Perché “solo per Bolzano”?
Perché lo spettacolo consiste esattamente nella relazione tra i performer della compagnia e gli specifici spettatori di Bolzano che vengono a teatro in questa specifica sera, con la loro storia e il loro background. Questa unicità non è riproducibile, evidentemente.
“L’arte vera comincia quando esci, quando l’immagine di ciò che hai visto ritorna nella mente perché ha provocato una memoria, se non rimane alcuna memoria vuol dire che era solo intrattenimento”: sono parole sue. Come si “provoca memoria”?
Il tempo. In una galleria puoi dedicare a un quadro tutto il tempo che ti serve perché nella tua mente sia visibile anche quando l’oggetto non sarà più di fronte a te. In teatro invece le porte sono chiuse, è la performance a dettare i tempi. La specifica durata di un’azione, di un’immagine, determina la tua memoria della stessa. In Just for Bozen c’è proprio un esercizio sul tempo di questo tipo.
[TRANSART_14] Opening + Just for Bozen from Festival Transart on Vimeo.
D’altronde l’immagine, per lei che è artista visivo prima che regista, è il suo linguaggio d’elezione…

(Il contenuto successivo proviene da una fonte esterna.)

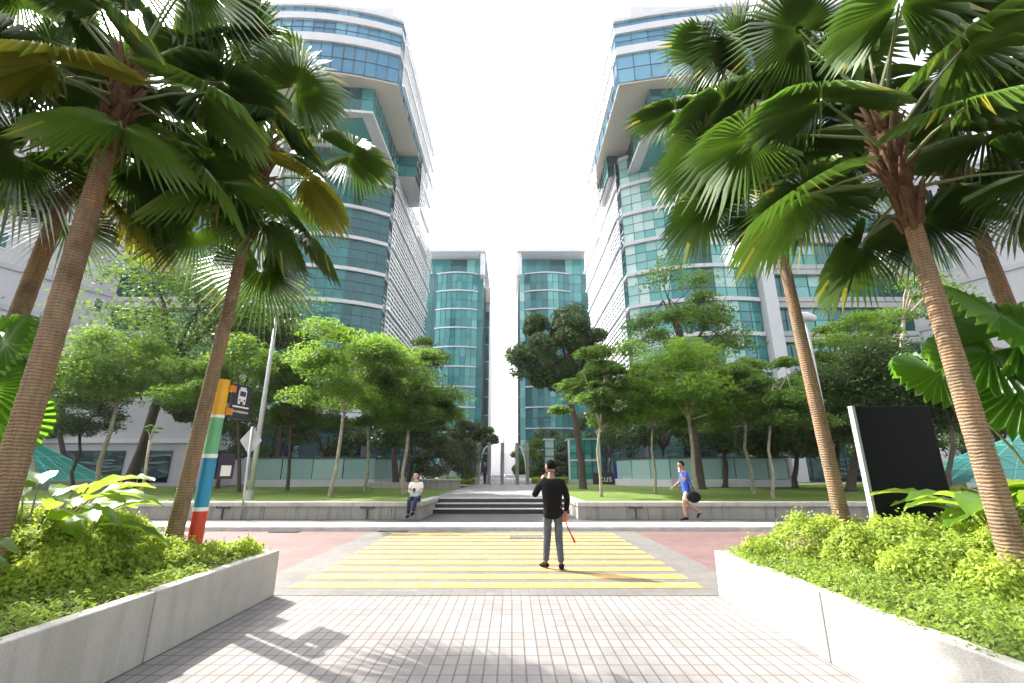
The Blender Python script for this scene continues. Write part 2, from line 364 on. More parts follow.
for i, (x, lab) in enumerate(((-9.1, 'dark wall fitting behind the diamond sign'), (-4.55, 'dark wall fitting left of the sitting woman'), (3.9, 'dark wall fitting between black-clad man and man in blue'))):
    t = thing('wall_fitting', lab, 'wall fitting', (x, 15.22, 0.36), 0, 'small dark fittings on the low walls')
    b = MB(); b.box((0, 0, 0.11), (0.42, 0.05, 0.05)); b.box((-0.2, 0, 0.14), (0.03, 0.06, 0.1)); b.box((0.2, 0, 0.14), (0.03, 0.06, 0.1)); b.build('bracket', M['asphalt'], t)
    b = MB(); b.box((0, 0, -0.08), (0.03, 0.04, 0.3)); b.build('conduit', M['asphalt'], t)
for x, y, lab in ((-6.1, 13.15, 'dark drain grate by far kerb nearest the bus pole'), (-3.2, 13.22, 'dark drain grate by far kerb at crossing corner'), (0.35, 12.1, 'square manhole cover beside the man in black')):
    b = MB(); b.box((x, y, 0.012), (0.8, 0.22 if y > 13 else 0.5, 0.012)); 
    for k in range(9): b.box((x - 0.36 + k * 0.09, y, 0.02), (0.03, 0.2 if y > 13 else 0.45, 0.012))
    tag(b.build('drain_grate', M['asphalt'] if y > 13 else M['cross']), lab, 'drain grate')
# ------------------------------------------------------------------ planters
def planter(label, side, xi, yfar):
    t = thing('planter', label, 'planter', (0, 0, 0))
    s = side; th = 0.13
    cuts = [-4.0, -1.2, 1.55, 4.42, yfar]
    for a, c in zip(cuts[:-1], cuts[1:]):
        b = MB(); b.box((xi + s * th / 2, (a + c) / 2, 0.275), (th, c - a - 0.014, 0.55)); b.build('wall_panel', M['planter'], t, bevel=0.012)
    b = MB(); b.box((xi + s * th / 2 + s * 0.004, (cuts[0] + yfar) / 2, 0.26), (th - 0.02, yfar - cuts[0] - 0.02, 0.5)); b.build('joint_filler', M['asphalt'], t)
    x1 = xi + s * 18
    b = MB(); b.box(((xi + s * th + x1) / 2, yfar - th / 2, 0.275), (abs(x1 - xi) - th, th, 0.55)); b.build('end_panel', M['planter'], t, bevel=0.012)
    b = MB(); b.face([(min(xi + s * .1, x1), -4, 0.47), (max(xi + s * .1, x1), -4, 0.47), (max(xi + s * .1, x1), yfar - .1, 0.47), (min(xi + s * .1, x1), yfar - .1, 0.47)]); b.build('soil', M['soil'], t)
    return t
planter('raised concrete planter on the left, its walkway face in shade', -1, -3.1, 6.62)
planter('raised concrete planter on the right, its walkway face in full sun', 1, 2.68, 6.58)
# ------------------------------------------------------------------ planting in the planters
def hnoise(x, y, seed):
    rs = np.random.default_rng(seed); v = 0
    for k in range(7):
        fx, fy, ph = rs.uniform(0.8, 5, 1), rs.uniform(0.8, 5, 1), rs.uniform(0, 6.28)
        v = v + np.sin(x * fx + y * fy * (1 if k % 2 else -1) + ph) / (1 + k * 0.3)
    return v / 3.0
def bed(name, n, xr, yr, hf, size, aspect, mat, seed, depth=0.12):
    rs = np.random.default_rng(seed)
    x = rs.uniform(*xr, n); y = rs.uniform(*yr, n); h, msk = hf(x, y)
    keep = msk > rs.uniform(0, 1, n); x, y, h = x[keep], y[keep], h[keep]
    e = 0.03; gx = (hf(x + e, y)[0] - h) / e; gy = (hf(x, y + e)[0] - h) / e
    z = h - rs.exponential(depth * 0.35, len(x)) + rs.exponential(0.02, len(x))
    z = np.maximum(z, 0.48)
    nr = np.stack([-gx, -gy, np.ones_like(gx)], 1); nr /= np.linalg.norm(nr, axis=1, keepdims=True)
    nr += rs.normal(0, 0.55, nr.shape)
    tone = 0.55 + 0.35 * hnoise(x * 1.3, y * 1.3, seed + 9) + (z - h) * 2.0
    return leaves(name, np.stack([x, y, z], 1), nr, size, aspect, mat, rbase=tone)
def bumps(x, y, cs):
    h = np.zeros_like(x)
    for cx, cy, r_, a in cs: h = np.maximum(h, a * np.sqrt(np.maximum(0, 1 - ((x - cx) ** 2 + (y - cy) ** 2) / r_ / r_)))
    return h
rs = np.random.default_rng(21)
# left: golden shrubs along the planter's road end, ground cover near the wall
LC = [(-3.75, 6.2, .5, .08), (-4.0, 5.6, .5, .15), (-4.5, 6.1, .4, .12), (-4.9, 5.7, .75, .36), (-5.6, 5.3, .85, .4), (-4.6, 4.9, .65, .3), (-5.4, 6.2, .6, .3), (-6.3, 6.0, .8, .34), (-6.4, 5.0, .8, .36), (-3.45, 6.35, .3, .1), (-4.2, 4.5, .4, .2), (-5.1, 4.3, .6, .32)]
def hl(x, y):
    h = bumps(x, y, LC); f = 0.52 + h * 1.55 + 0.06 * hnoise(x * 4, y * 4, 3) + 0.045 * hnoise(x * 11, y * 11, 4); return f, (h > 0.06) * 1.0
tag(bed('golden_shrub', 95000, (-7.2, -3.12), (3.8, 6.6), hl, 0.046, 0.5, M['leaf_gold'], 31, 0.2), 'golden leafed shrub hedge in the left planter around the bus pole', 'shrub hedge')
def hlc(x, y):
    h = 0.55 + 0.06 * hnoise(x * 3, y * 3, 6) + 0.03 * hnoise(x * 9, y * 9, 7); e = np.clip((-3.13 - x) / 0.25, 0, 1); return h * (0.9 + 0.1 * e), np.ones_like(x)
tag(bed('ground_cover', 60000, (-7.5, -3.14), (1.6, 6.58), hlc, 0.05, 0.4, M['leaf_cover'], 33, 0.1), 'low feathery green ground cover in the left planter', 'ground cover', kind='stuff')
def hdl(x, y):
    h = bumps(x, y, [(-4.3, 3.4, .55, .22), (-4.9, 3.8, .6, .34), (-5.3, 3.2, .7, .42), (-4.3, 2.5, .6, .25)]); return 0.5 + h + 0.04 * hnoise(x * 6, y * 6, 13), (h > 0.04) * 1.0
tag(bed('green_shrub', 26000, (-6, -3.6), (1.8, 4.5), hdl, 0.055, 0.42, M['leaf_mid'], 35, 0.2), 'dark green low shrub at the near end of the left planter', 'shrub')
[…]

Sono fiammingo, dunque segnato da un forte retroterra cattolico, sebbene io non sia più cattolico da tempo. Gli artisti cattolici sono allenati all’uso dell’immagine. Cristo sulla croce è la prima immagine che vediamo da bambini in chiesa. La religione cristiana cattolica, a differenza di tutte le altre, tende proprio a mostrare il dolore, e quindi allena alla visione del sentimento, nel caso specifico di quello della sofferenza.
Oggi si predica la cultura della contaminazione ma coltiviamo la retorica dell’iperspecializzazione, della scuola per artisti che allena registi o drammaturghi o attori. È veramente questo l’apprendistato giusto?
No! Fuck the format! Io sono assolutamente contrario a questa formula. Come dice lei, il sistema propone la specializzazione, ma la specializzazione porta alla degenerazione. È una legge fisica, non è sano cancellare l’universalismo nell’arte. Io ripeto sempre ai miei allievi: non vi specializzate! Durante i miei laboratori dico: per diventare artisti voi credete di dover guardare solo qui in questo momento. Invece no, guardate lì, fuori, altrove. Guardate al mondo intero.